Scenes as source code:
%%
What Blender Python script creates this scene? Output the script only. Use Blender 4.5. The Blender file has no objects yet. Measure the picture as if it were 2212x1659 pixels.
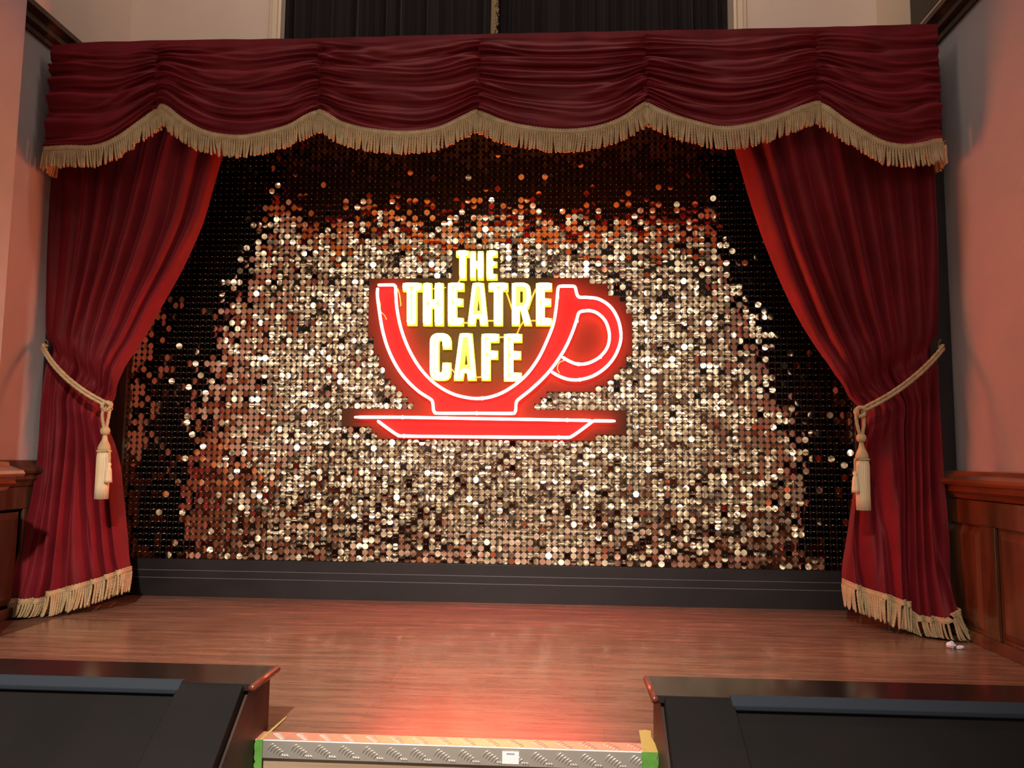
import bpy, math, random
import numpy as np
from mathutils import Vector, noise
random.seed(7)
np.random.seed(7)
SC = bpy.context.scene
COL = SC.collection

# ------------------------------------------------------------------ camera
def rod(w):
    w = np.array(w, float); th = np.linalg.norm(w); k = w / th
    K = np.array([[0, -k[2], k[1]], [k[2], 0, -k[0]], [-k[1], k[0], 0]])
    return np.eye(3) + math.sin(th) * K + (1 - math.cos(th)) * K @ K
PITCH = 0.03                                   # spacing of the sequins
Z0 = 0.364                                     # height of grid row 0 above the stage floor
RW = rod([-0.0953, 0.0581, 0.0075]) @ np.array([[1, 0, 0], [0, 0, -1], [0, 1, 0]], float)
CAM = -RW.T @ np.array([-9.9965, 23.1437, 125.3909]) * PITCH
CAM[2] += Z0
FPX = 1660.0
def at(x, y, axis, val):
    """world point seen at a photo pixel, on the plane axis = val"""
    d = RW.T @ np.array([(x - 1106) / FPX, (y - 829.5) / FPX, 1.0])
    i = 'XYZ'.index(axis)
    return CAM + d * (val - CAM[i]) / d[i]
cd = bpy.data.cameras.new('camera'); cam = bpy.data.objects.new('camera', cd); COL.objects.link(cam)
cd.sensor_width = 36.0; cd.lens = FPX / 2212 * 36.0
cd.clip_start = 0.02
from mathutils import Matrix
m = Matrix.Identity(4)
for r in range(3):
    m[r][0] = RW[0][r]; m[r][1] = -RW[1][r]; m[r][2] = -RW[2][r]; m[r][3] = CAM[r]
cam.matrix_world = m
SC.camera = cam
vs = SC.view_settings
vs.view_transform = 'Standard'; vs.look = 'None'; vs.gamma = 1.0; vs.use_curve_mapping = False
vs.exposure = 0.0
SC.cycles.max_bounces = 8
SC.cycles.caustics_reflective = True
SC.cycles.sample_clamp_indirect = 4.0

# ------------------------------------------------------------------ world: noise colours standing in for light from the cafe hall behind the camera
W = bpy.data.worlds.new('cafe_hall_glow'); SC.world = W; W.use_nodes = True
nt = W.node_tree; nt.nodes.clear()
def N(t, **kw):
    n = nt.nodes.new(t)
    for k, v in kw.items(): setattr(n, k, v)
    return n
def M(op, a, b=None, c=None, clamp=False):
    n = N('ShaderNodeMath', operation=op, use_clamp=clamp)
    for i, v in enumerate((a, b, c)):
        if v is None: continue
        if isinstance(v, (int, float)): n.inputs[i].default_value = v
        else: nt.links.new(v, n.inputs[i])
    return n.outputs[0]
def SS(x, a, b):
    n = N('ShaderNodeMapRange', interpolation_type='SMOOTHSTEP')
    nt.links.new(x, n.inputs[0]); n.inputs[1].default_value = a; n.inputs[2].default_value = b
    n.inputs[3].default_value = 0; n.inputs[4].default_value = 1
    return n.outputs[0]
tc = N('ShaderNodeTexCoord'); sx = N('ShaderNodeSeparateXYZ'); nt.links.new(tc.outputs['Generated'], sx.inputs[0])
RAD = 57.2958
az = M('MULTIPLY', M('ARCTAN2', sx.outputs[0], M('MULTIPLY', sx.outputs[1], -1.0)), RAD)
el = M('MULTIPLY', M('ARCSINE', sx.outputs[2]), RAD)
ma = M('SUBTRACT', 1.0, SS(M('ABSOLUTE', M('ADD', az, 5.0)), 12.0, 30.0))
me = M('MULTIPLY', SS(el, -11.0, 0.5), M('SUBTRACT', 1.0, SS(el, 15.0, 19.0)))
mask = M('MULTIPLY', ma, me)
cmb = N('ShaderNodeCombineXYZ'); nt.links.new(az, cmb.inputs[0]); nt.links.new(el, cmb.inputs[1])
def NZ(scale, detail=0.0, off=0.0):
    n = N('ShaderNodeTexNoise'); n.inputs['Scale'].default_value = scale; n.inputs['Detail'].default_value = detail
    mp = N('ShaderNodeMapping'); mp.inputs['Location'].default_value = (off, off * 1.7, off)
    nt.links.new(cmb.outputs[0], mp.inputs[0]); nt.links.new(mp.outputs[0], n.inputs['Vector'])
    return n.outputs['Fac']
n1 = NZ(0.50, 0.6); n2 = NZ(0.45, 0.6, 31.0); n3 = NZ(0.13, 1.0, 77.0)
r1 = N('ShaderNodeValToRGB'); nt.links.new(n1, r1.inputs[0])
e = r1.color_ramp.elements
e[0].position = 0.40; e[0].color = (0.012, 0.006, 0.005, 1)
e[1].position = 0.645; e[1].color = (1.9, 1.65, 1.35, 1)
x_ = e.new(0.432); x_.color = (0.22, 0.022, 0.018, 1)
x_ = e.new(0.465); x_.color = (0.27, 0.14, 0.08, 1)
x_ = e.new(0.50); x_.color = (0.50, 0.36, 0.25, 1)
x_ = e.new(0.57); x_.color = (0.66, 0.52, 0.36, 1)
r2 = N('ShaderNodeValToRGB'); nt.links.new(n2, r2.inputs[0])          # dimmer surround: invented red and tan patches that speckle the sequins
e = r2.color_ramp.elements
e[0].position = 0.42; e[0].color = (0.003, 0.002, 0.0015, 1)
e[1].position = 0.70; e[1].color = (1.10, 0.85, 0.55, 1)
x_ = e.new(0.505); x_.color = (0.005, 0.003, 0.0025, 1)
x_ = e.new(0.53); x_.color = (0.22, 0.02, 0.012, 1)
x_ = e.new(0.565); x_.color = (0.40, 0.26, 0.15, 1)
wide = M('MULTIPLY', M('SUBTRACT', 1.0, SS(M('ABSOLUTE', M('ADD', az, 3.0)), 38.0, 60.0)),
         M('MULTIPLY', SS(el, -30.0, -18.0), M('SUBTRACT', 1.0, SS(el, 17.0, 21.0))))
mx1 = N('ShaderNodeMix', data_type='RGBA'); nt.links.new(wide, mx1.inputs[0])
mx1.inputs[6].default_value = (0.012, 0.010, 0.009, 1); nt.links.new(r2.outputs[0], mx1.inputs[7])
mx2 = N('ShaderNodeMix', data_type='RGBA'); nt.links.new(mask, mx2.inputs[0])
nt.links.new(mx1.outputs[2], mx2.inputs[6]); nt.links.new(r1.outputs[0], mx2.inputs[7])
bg = N('ShaderNodeBackground'); nt.links.new(mx2.outputs[2], bg.inputs[0]); bg.inputs[1].default_value = 1.05
wo = N('ShaderNodeOutputWorld'); nt.links.new(bg.outputs[0], wo.inputs[0])

# ------------------------------------------------------------------ lamps of the room, plus two added soft fills
def aim(o, target):
    d = Vector(target) - o.location
    o.rotation_euler = d.to_track_quat('-Z', 'Y').to_euler()
def spot(name, loc, target, power, color, size_deg, blend, radius):
    l = bpy.data.lights.new(name, 'SPOT'); l.energy = power; l.color = color
    l.spot_size = math.radians(size_deg); l.spot_blend = blend; l.shadow_soft_size = radius
    o = bpy.data.objects.new(name, l); COL.objects.link(o); o.location = loc; aim(o, target)
    return o
def area(name, loc, target, power, color, sx_, sy_=None):
    l = bpy.data.lights.new(name, 'AREA'); l.energy = power; l.color = color
    if sy_ is None: l.shape = 'DISK'; l.size = sx_
    else: l.shape = 'RECTANGLE'; l.size = sx_; l.size_y = sy_
    o = bpy.data.objects.new(name, l); COL.objects.link(o); o.location = loc; aim(o, target)
    return o
spot('stage_spotlight', (0.02, -4.3, 2.5), (-0.22, -1.35, 0.0), 880, (1.0, 0.87, 0.75), 72, 1.0, 0.05)
area('soft_front_fill', (0.3, -4.4, 4.6), (0.2, 0.0, 1.2), 23, (1.0, 0.86, 0.76), 2.2, 0.9)  # added soft fill for the walls and curtains, not a known lamp
area('upper_wall_fill', (0.25, -1.3, 5.0), (0.2, 0.05, 3.0), 42, (1.0, 0.85, 0.74), 3.2, 0.4)  # added fill out of view, brightens the cream wall above the valance
for i, (ax, ez, dist, dia, pw) in enumerate((
        (-26.0, 14.0, 6.0, 0.20, 5), (-21.0, 4.0, 6.0, 0.16, 3.5), (-14.0, 16.0, 6.5, 0.20, 5), (-6.0, 12.0, 6.5, 0.16, 4),
        (3.0, 16.0, 6.5, 0.18, 4), (9.0, 10.0, 6.0, 0.14, 3), (14.0, 14.0, 6.0, 0.20, 5), (20.0, 6.0, 6.0, 0.16, 3),
        (-32.0, 1.0, 6.0, 0.18, 4), (-24.0, 9.0, 6.2, 0.20, 5), (-18.0, 11.0, 6.4, 0.16, 4), (-10.0, 7.0, 6.6, 0.14, 3), (1.0, 9.0, 6.5, 0.13, 3),
        (17.0, 10.0, 6.0, 0.16, 4), (-28.0, 5.0, 6.0, 0.18, 4), (12.0, 4.0, 6.2, 0.13, 3), (-15.0, 3.0, 6.4, 0.12, 2.5))):
    a_, e_ = math.radians(ax), math.radians(ez)
    p = Vector((0.3 + dist * math.sin(a_) * math.cos(e_), -2.6 - dist * math.cos(a_) * math.cos(e_), 0.9 + dist * math.sin(e_)))
    area('hall_downlight', p, (0.2, 0.0, 1.1), pw, (1.0, 0.93, 0.85), dia)

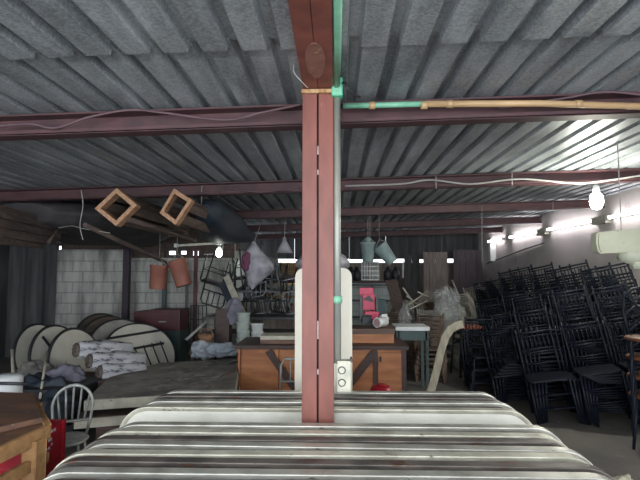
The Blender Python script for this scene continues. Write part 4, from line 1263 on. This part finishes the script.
# fan-back metal chair
def fan_chair(label, loc, rz, sc=1.0, rot=None):
    t = thing('fan_back_chair', label, 'chair', loc, rot or (0, 0, rz), None)
    H = 0.80; SH = 0.42
    b = MB(); b.lathe([(0.001, -0.012), (0.17, -0.012), (0.19, 0), (0.17, 0.014), (0.001, 0.016)], (0, 0, SH), 24, closed_ends=False); b.build('seat', M_METCH, t)
    hoop = []
    for k in range(15):
        a = PI * k / 14
        hoop.append((-0.185 * math.cos(a), 0.17 + 0.05 * math.sin(a), 0.64 + 0.15 * math.sin(a)))
    hoop = [(-0.14, 0.12, SH - 0.01), (-0.17, 0.15, 0.53)] + hoop + [(0.17, 0.15, 0.53), (0.14, 0.12, SH - 0.01)]
    b = MB(); b.tube(hoop, 0.014, 8); b.build('back_hoop', M_METCH, t)
    for k in range(-2, 3):
        b = MB(); b.tube([(k * 0.055, 0.165, 0.53), (k * 0.075, 0.205, 0.64 + 0.15 * math.sqrt(max(0.0, 1 - (k * 0.075 / 0.185) ** 2)))], 0.011, 6); b.build('spindle', M_METCH, t)
    b = MB(); b.tube([(-0.17, 0.15, 0.53), (0, 0.17, 0.515), (0.17, 0.15, 0.53)], 0.012, 6); b.build('back_rail', M_METCH, t)
    for sx in (-1, 1):
        for sy in (-1, 1):
            b = MB(); b.tube([(sx * 0.12, sy * 0.12, SH - 0.01), (sx * 0.18, sy * 0.19, 0)], 0.012, 7); b.build('leg', M_METCH, t)
    return t
p = at(79, 380, 3.75)
fan_chair('pale metal chair with fan-shaped back left of the flat tables', (p.x + 0.09, 3.45, 0), R(14), rot=(0, 0, R(18)))
bpy.data.objects['fan_back_chair'].scale = (0.74, 0.85, 0.92)
p = at(294, 360, 4.9)
t = tube_chair('metal_chair', '', M_METCH, M_DKPIPE); used.add(t.name)
t.location = (p.x + 0.03, 4.75, at(290, 360, 4.9).z - 0.845); t.rotation_euler = (0, 0, R(-5)); t['label'] = 'pale metal chair half hidden left of the tall cream tabletop'

# red bottle crate with white marks
p = at(51, 445, 2.95)
zt = at(55, 425, 2.86).z
def bottle_crate(label, loc, rz, h):
    t = thing('bottle_crate', label, 'crate', loc, (0, 0, rz), 'red plastic bottle crates')
    w, d = 0.32, 0.31
    b = MB()
    for s in (-1, 1):
        for z, hh_ in ((0.02, 0.04), (h - 0.05, 0.10)):
            b.box((0, s * d / 2, z), (w, 0.02, hh_), bevel=0.003); b.box((s * w / 2, 0, z), (0.02, d, hh_), bevel=0.003)
        b.box((0, s * d / 2, h / 2), (w * 0.96, 0.012, h * 0.9)); b.box((s * w / 2, 0, h / 2), (0.012, d * 0.96, h * 0.9))
        for s2 in (-1, 1): b.box((s * w / 2, s2 * d / 2, h / 2), (0.035, 0.035, h), bevel=0.006)
    b.build('shell', M_REDP, t)
    b = MB(); b.box((0, 0, 0.012), (w, d, 0.02)); b.build('base', M_REDP, t)
    b = MB()
    for k in range(1, 6): b.box((-w / 2 + w * k / 6, 0, h * 0.35), (0.006, d, h * 0.6))
    for k in range(1, 4): b.box((0, -d / 2 + d * k / 4, h * 0.35), (w, 0.006, h * 0.6))
    b.build('divider', M_REDP, t)
    for (z0, ys) in ((h - 0.03, (-0.02, 0.005, 0.03, 0.055)), (h - 0.075, (0.0, 0.022)), (h - 0.105, (0.03,)), (h - 0.12, (-0.02, 0.004))):
        for y in ys:
            if 'topmost' in label:
                b = MB(); b.box((w / 2 + 0.012, y, z0), (0.004, 0.013, 0.016)); b.build('white_mark', M_WHITE, t)
    return t
h_ = (zt) / 2
for k, lb in enumerate(('lowest red bottle crate of the pile beside the pine table', 'middle red bottle crate of the pile beside the pine table', 'topmost red bottle crate, white marks on its side, beside the pine table')):
    bottle_crate(lb, (-1.875, 2.88, 0.218 * k), 0, 0.216)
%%
§ Short exercise
Leave out the pictures and repeat the lines from the start of the material through the line with "COL = SC.collection", inclusive.

§ Result of this task
What Blender Python script creates this scene? Output the script only. Use Blender 4.5. The Blender file has no objects yet. Measure the picture as if it were 2212x1659 pixels.
import bpy, math, random
import numpy as np
from mathutils import Vector, noise
random.seed(7)
np.random.seed(7)
SC = bpy.context.scene
COL = SC.collection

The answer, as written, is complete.